Copying the surviving objects is a function of the number (and size) of objects that need it – and has nothing (to a first approximation, anyway) to do with the number of objects that don’t need it. So, generating short-lived garbage should be essentially free.

Makes sense?

Diversion ends

So why this digression into principles of GC? What’s the catch? The catch is that in SBCL this is not the case. The write barrier only applies to dynamic space, and we have to do a full scan over the static space (about 5Mb on this machine) each time.
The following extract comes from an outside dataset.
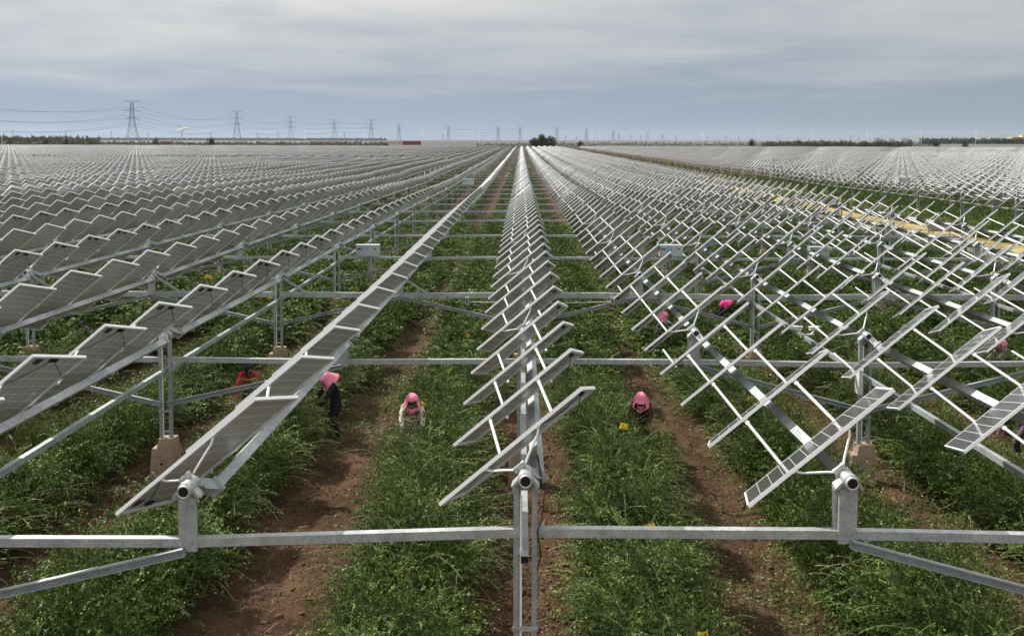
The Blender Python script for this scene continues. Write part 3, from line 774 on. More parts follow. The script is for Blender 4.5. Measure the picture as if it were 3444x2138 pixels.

The obvious fix would be to add a write barrier to static space. The more elegant fix, though, would be to not put 5Mb of stuff in there in the first place. Remember that purify exists so that the Cheney GC doesn’t copy the entire compiler/library backwards and forwards on each GC, but gencgc is not going to do this anyway. A full GC happens only very rarely – in fact we can prod the gencgc slightly to ensure that it doesn’t happen at all unless specifically requested. There are six generations: instead of purifying we could tenure the library code into generation 5 and then just use 0 thru 4 thereafter.

In outline this is as simple as it sounds: just change some numbers around. Testing so far, though, reveals that we tenure about 40Mb of stuff (instead of the 20Mb that PURIFY leaves us with) and that we do it with some fairly incredible wastage.